La réglementation détaillée en matière de contrôle de gestion et de rapport contenue dans l'art. 2 du projet d'ordonnance constitue une atteinte au noyau dur de cette autonomie administrative. Le Tribunal fédéral doit pouvoir déterminer lui-même, dans le détail, l'organisation nécessaire et adéquate pour rendre la jurisprudence de la Cour suprême comme cela est ancré dans la disposition de la Constitution fédérale prévoyant une autonomie administrative renforcée et, comme l'exige pour le surplus, le principe d'indépendance de la justice. La Commission de gestion de votre Conseil (CdG-CE) a traité des tâches et des limites de la haute surveillance de l'Assemblée fédérale sur le Tribunal fédéral dans un rapport détaillé du 28 juin 2002. Le Tribunal fédéral ne s'oppose pas à un contrôle de gestion efficace de l'organisation de son travail. Il conviendra de saisir les données justes qui permettront de vérifier le nombre de juges que le Parlement aura fixé dès le 1.1.2007. Le Tribunal fédéral l'a suggéré lui-même. Il fournira les bases de décision dans le cadre de ce qui est admissible d'un point de vue constitutionnel.

A notre avis, il suffit, dans l'art. 2 de l'ordonnance, de prévoir de façon générale un contrôle de gestion et un rapport ainsi que cela a été fixé par les CdG dans le cadre de la haute surveillance de l'Assemblée fédérale. Le choix des indicateurs déterminants doit également être laissé à la pratique et à la collaboration dans la confiance des CdG avec le Tribunal fédéral. Une telle collaboration s'est développée de manière très satisfaisante pour les deux organes au cours des dernières années (voir

3387

les rapports des CdG y relatifs).

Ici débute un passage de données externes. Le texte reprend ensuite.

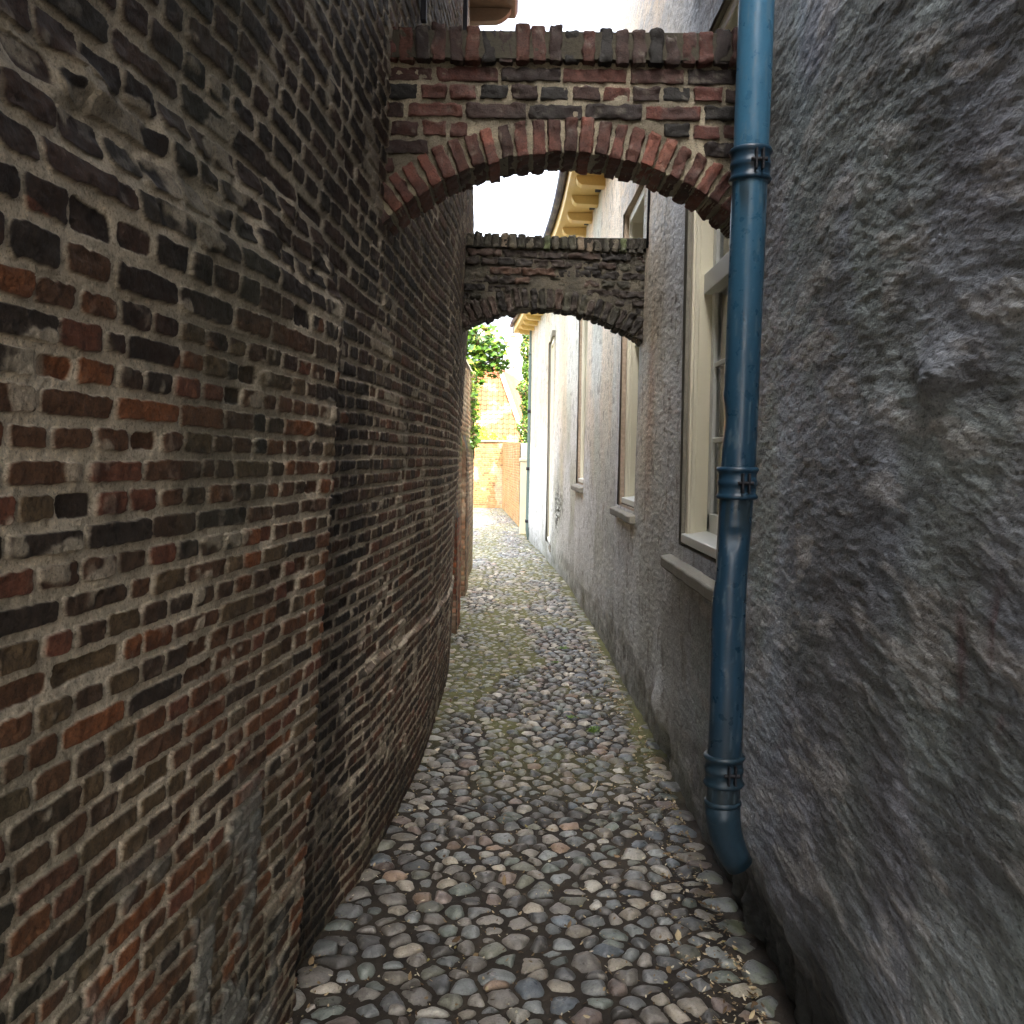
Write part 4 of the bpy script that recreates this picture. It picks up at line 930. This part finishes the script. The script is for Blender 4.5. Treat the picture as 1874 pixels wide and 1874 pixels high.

En outre, cette pratique doit pouvoir être adaptée aux besoins qui se feront sentir sur la base des réformes fondamentales contenues dans la LTF.

4

Prise de position du Tribunal fédéral

En conséquence, le Tribunal fédéral prie le Conseil des Etats: a.

de suivre la proposition de la minorité I pour fixer le nombre de juges du Tribunal fédéral à l'art. 1 de l'ordonnance et

b.

de prévoir à l'art. 2 un contrôle de gestion et un rapport dans le cadre de la haute surveillance de l'Assemblée fédérale.